Я отделалась несколькими синяками и большим страхом, вследствие которого мне пустили кровь. Этот общий испуг был так велик, что в течение четырех с лишком месяцев всякая дверь, закрывавшаяся с некоторой силой, заставляла нас всех вздрагивать. Когда первый страх прошел, в этот день императрица, жившая в другом доме, позвала нас к себе, и, так как ей хотелось уменьшить опасность, все старались находить в этом очень мало опасного, и некоторые даже не находили ничего опасного; мой страх ей очень не понравился, и она рассердилась на меня за него; обер-егермейстер плакал и приходил в отчаяние; он говорил, что застрелится из пистолета; вероятно, ему в этом помешали, потому что он ничего подобного не сделал, и на следующий день мы возвратились в Петербург после нескольких недель нашего пребывания в Летнем дворце…
Не помню точно, но мне кажется, что приблизительно около этого времени приехал в Россию [мальтийский] кавалер Сакрамоза. Уже давно не приезжало в Россию мальтийских кавалеров, и, вообще, тогда очень мало видно было иностранцев, навещающих Петербург; следовательно, его приезд был своего рода событием. С ним обошлись как можно лучше и показали ему все достопримечательности Петербурга, а в Кронштадте один из лучших флотских офицеров был назначен на этот случай, чтобы сопровождать его; это был Полянский, капитан линейного корабля, впоследствии адмирал. Он был нам представлен; целуя мою руку, Сакрамоза сунул мне в руку очень маленькую записку и сказал очень тихо: «Это от вашей матери».

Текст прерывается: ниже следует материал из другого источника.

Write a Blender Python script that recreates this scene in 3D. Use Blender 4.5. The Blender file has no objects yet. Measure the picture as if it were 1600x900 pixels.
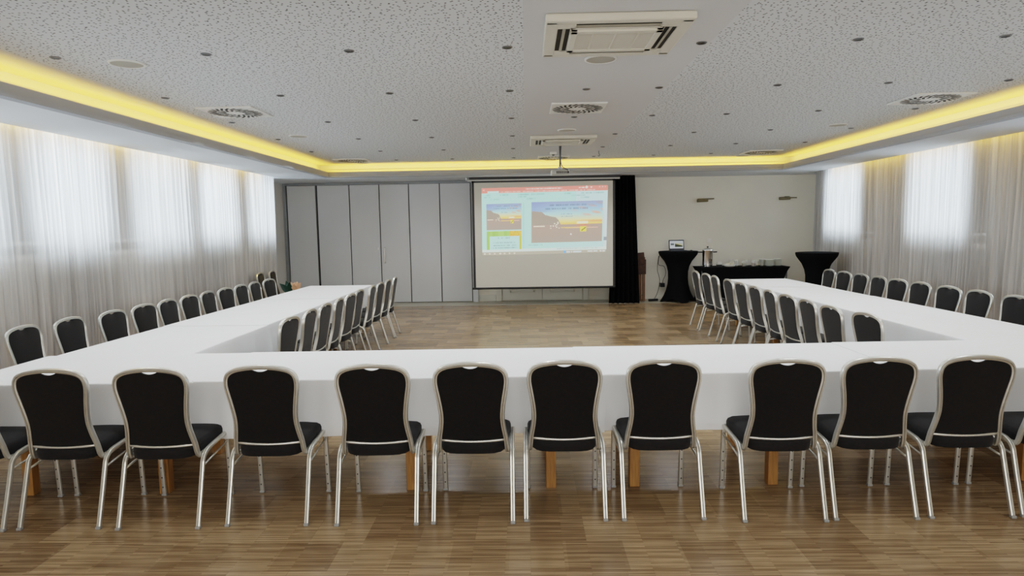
import bpy, bmesh, math, random
from mathutils import Vector, Matrix
random.seed(7)
PI = math.pi
SC = bpy.context.scene
COL = SC.collection
ORD = ['first','second','third','fourth','fifth','sixth','seventh','eighth','ninth','tenth','eleventh','twelfth','thirteenth']

# ------------------------------------------------------------------ camera (level horizon tilt taken from the photo)
F = 1000.0; H = 1.68; ROLL = 0.014
def norm(v):
    l = math.sqrt(sum(a*a for a in v)); return tuple(a/l for a in v)
def cross(a, b): return (a[1]*b[2]-a[2]*b[1], a[2]*b[0]-a[0]*b[2], a[0]*b[1]-a[1]*b[0])
yc = norm(((822-800)/F, (450-355)/F, -1.0))
a_ = (math.cos(ROLL), math.sin(ROLL))
xc = norm((a_[0], a_[1], -(a_[0]*yc[0]+a_[1]*yc[1])/yc[2]))
zc = cross(xc, yc)
cam_data = bpy.data.cameras.new('camera'); cam = bpy.data.objects.new('camera', cam_data); COL.objects.link(cam)
cam_data.sensor_width = 36; cam_data.lens = F/1600*36; cam_data.clip_start = 0.05; cam_data.clip_end = 200
cam.matrix_world = Matrix(((xc[0], xc[1], xc[2], 0), (yc[0], yc[1], yc[2], 0), (zc[0], zc[1], zc[2], H), (0, 0, 0, 1)))
SC.camera = cam

# ------------------------------------------------------------------ materials
def nt(name):
    m = bpy.data.materials.new(name); m.use_nodes = True
    t = m.node_tree; t.nodes.clear()
    out = t.nodes.new('ShaderNodeOutputMaterial')
    return m, t, out
def N(t, typ, **kw):
    n = t.nodes.new(typ)
    for k, v in kw.items():
        if hasattr(n, k): setattr(n, k, v)
        else: n.inputs[k.replace('_', ' ')].default_value = v
    return n
def L(t, a, b): t.links.new(a, b)
def c4(c): return (c[0], c[1], c[2], 1)
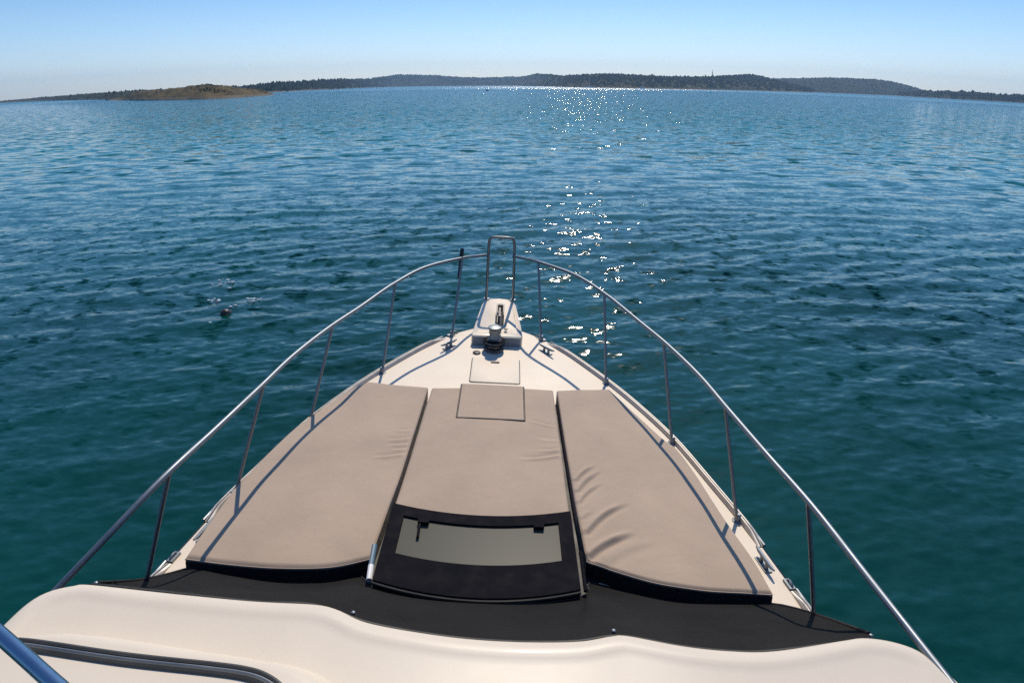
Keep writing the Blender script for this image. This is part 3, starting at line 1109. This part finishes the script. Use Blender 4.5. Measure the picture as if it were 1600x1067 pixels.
# ------------------------------------------------------------------ charcoal windscreen cover
aft = [(-1.500, 1.835, .60), (-1.42, 1.75, .70), (-1.05, 1.74, .70), (-.80, 1.73, .70), (-.59, 1.735, .70), (-.37, 1.665, .70), (-.10, 1.625, .70), (.12, 1.615, .70), (.34, 1.625, .70), (.50, 1.655, .70), (.70, 1.615, .70), (.86, 1.595, .70), (1.02, 1.595, .70), (1.39, 1.645, .70), (1.50, 1.72, .62)]
front = [(-1.515, 1.85, .59), (-1.68, 2.33, .15), (-1.60, 2.47, .075), (-1.5, 2.525, .070), (-1.3, 2.50, .07), (-1.05, 2.48, .07), (-.80, 2.49, .08), (-.64, 2.54, .085), (-.565, 2.42, .15), (-.30, 2.285, .205), (0.0, 2.26, .215), (.28, 2.28, .205), (.51, 2.38, .17), (.56, 2.56, .09), (.75, 2.52, .08), (1.0, 2.47, .07), (1.3, 2.46, .07), (1.52, 2.44, .075), (1.66, 2.32, .13), (1.515, 1.735, .61)]
NU, NV = 150, 34
Aa = smooth_poly(aft, NU)
Aa[:, 1] -= 0.016
Ff = smooth_poly(front, NU)
# match the two edges by x so the cloth runs fore and aft
ua = np.linspace(0, 1, NU)
Ff_x = np.interp(ua, np.linspace(0, 1, NU), Ff[:, 0])
rows = []
for j in range(NV + 1):
    v = j / NV
    row = []
    for i in range(NU):
        p = Ff[i] * (1 - v) + Aa[i] * v
        ends = min(1, min(i, NU - 1 - i) / 12)
        z = p[2] + ends * (-0.035 * math.sin(math.pi * v) + 0.004 * math.sin(p[0] * 9 + v * 5) * math.sin(math.pi * v))
        for (ax, ay, bx, by, amp, wd) in ((-0.60, 1.75, -0.50, 2.33, .012, .03), (0.51, 1.68, 0.52, 2.30, .010, .03), (-1.1, 1.78, -0.85, 2.45, .003, .05), (0.98, 1.65, 0.75, 2.4, .004, .05), (-.45, 1.72, -0.2, 2.2, .003, .05)):
            d = Vector((bx - ax, by - ay, 0))
            L = d.length
            d /= L
            t = ((p[0] - ax) * d.x + (p[1] - ay) * d.y) / L
            s_ = -(p[0] - ax) * d.y + (p[1] - ay) * d.x
            z += amp * math.exp(-(s_ / wd) ** 2) * (1 if 0 < t < 1 else 0) * math.sin(math.pi * min(1, max(0, t))) ** 0.5
        row.append((p[0], p[1], z))
    rows.append(row)
cc = (0, 2.05, 0.4)
cover = build('windscreen_cover', MB().grid(rows, flip=False), CANVAS, smooth=70, origin=cc, world=M)
set_props(cover, 'charcoal canvas cover stretched over the windscreen between the white upper deck and the cushions', 'canvas cover')
hm = [(p[0], p[1] - 0.004, p[2] - 0.004) for p in rows[-1]]
child_of('hem', MB().tube(hm[::2], 0.009, 7), HEM, cover, cc)
child_of('hem', MB().tube([(p[0], p[1], p[2] + 0.002) for p in rows[0][::2]], 0.006, 7), HEM, cover, cc)
for (i_) in (int(NU * 0.36), int(NU * 0.655), 2, NU - 3):
    p = rows[-2][i_]
    child_of('snap', MB().lathe((p[0], p[1] + 0.01, p[2] + 0.004), [(0.008, -0.004), (0.008, 0.003), (0.004, 0.006)], 12), STEEL, cover, cc)

# ------------------------------------------------------------------ moulded brow of the upper deck
edge = [(-1.72, -1.6), (-1.70, 0.4), (-1.66, 1.2), (-1.63, 1.48), (-1.61, 1.60), (-1.57, 1.665), (-1.50, 1.705), (-1.42, 1.722), (-1.05, 1.715), (-.80, 1.71), (-.59, 1.715), (-.50, 1.70), (-.37, 1.645), (-.10, 1.605), (.12, 1.595), (.34, 1.605), (.46, 1.632), (.52, 1.635), (.70, 1.595), (.86, 1.575), (1.02, 1.575), (1.30, 1.62), (1.39, 1.63), (1.49, 1.61), (1.57, 1.565), (1.61, 1.49), (1.65, 1.38), (1.68, 1.1), (1.70, 0.4), (1.72, -1.6)]
E_ = smooth_poly(edge, 420)
prof = [(-0.0, 0.52), (0.0, 0.60), (0.0, 0.67), (0.004, 0.692), (0.012, 0.712), (0.024, 0.727), (0.040, 0.737), (0.060, 0.742), (0.085, 0.7430), (0.100, 0.7395), (0.13, 0.737), (0.19, 0.735), (0.25, 0.732)]
nE = len(E_)
Tn = np.gradient(E_, axis=0)
for _ in range(350):
    Tn[1:-1] = (Tn[:-2] + Tn[1:-1] * 2 + Tn[2:]) / 4
Tn /= np.linalg.norm(Tn, axis=1)[:, None]
In = np.stack([Tn[:, 1], -Tn[:, 0]], 1)        # inward
rows = []
for (d, z) in prof:
    rows.append([(E_[k, 0] + In[k, 0] * d, E_[k, 1] + In[k, 1] * d, z) for k in range(nE)])
last = rows[-1]
for s_ in (0.75, 0.4, 0.0):
    rows.append([(p[0] * s_, -1.0 + (p[1] + 1.0) * (0.3 + 0.7 * s_), 0.730 + 0.01 * (1 - s_)) for p in last])
brow = part('upper_deck_brow', MB().grid(rows, flip=True), GEL, smooth=50)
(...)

Я почти что остолбенела от страху перед тем, что он только что сделал. Я замирала от боязни, как бы кто-нибудь этого не заметил, особенно Чоглоковы, которые были совсем близко. Однако я взяла записку и сунула ее в перчатку; никто этого не заметил. Вернувшись к себе в комнату, в этой свернутой записке, в которой он говорил мне, что ждет ответа через одного итальянского музыканта, приходившего на концерты великого князя, я действительно нашла записку от матери, которая, будучи встревожена моим невольным молчанием, спрашивала меня об его причине и хотела знать, в каком положении я нахожусь. Я ответила матери и уведомила ее о том, что она хотела знать; я сказала ей, что мне было запрещено писать ей и кому бы то ни было под предлогом, что русской великой княгине не подобает писать никаких других писем, кроме тех, которые составлялись в Коллегии иностранных дел и под которыми я должна была только ставить свою подпись, и никогда не говорить, о чем надо писать, ибо Коллегия знала лучше меня, что следовало в них сказать; что Олсуфьеву62 чуть не вменили в преступление то, что я послала ему несколько строк, которые просила включить в письмо к матери. Я сообщила ей еще несколько сведений, о которых она меня просила.
Я свернула свою записку, как была свернута та, которую я получила, и выждала с тревогой и нетерпением минуту, чтобы от нее отделаться. На первом концерте, который был у великого князя, я обошла оркестр и стала за стулом виолончелиста д’Ололио, того человека, на которого мне указали. Когда он увидел, что я остановилась за его стулом, он сделал вид, что вынимает из кармана свой носовой платок, и таким образом широко открыл карман; я сунула туда, как ни в чем не бывало, свою записку и отправилась в другую сторону, и никто ни о чем не догадался. Сакрамоза во время своего пребывания в Петербурге сунул мне еще две или три записки, касавшиеся одного и того же, и ответы мои были ему так же переданы, и никто никогда об этом ничего не узнал. Из Летнего дворца мы поехали в Петергоф, который тогда перестраивали.
Нас поместили наверху, в старой постройке Петра I, тогда существовавшей. Здесь от скуки великий князь стал играть со мною вдвоем каждый день после обеда в ломбер; когда я выигрывала, он сердился, а когда проигрывала – требовал, чтобы ему было уплачено немедленно; у меня не было ни гроша, за неимением денег, он принимался играть со мною вдвоем в азартные игры.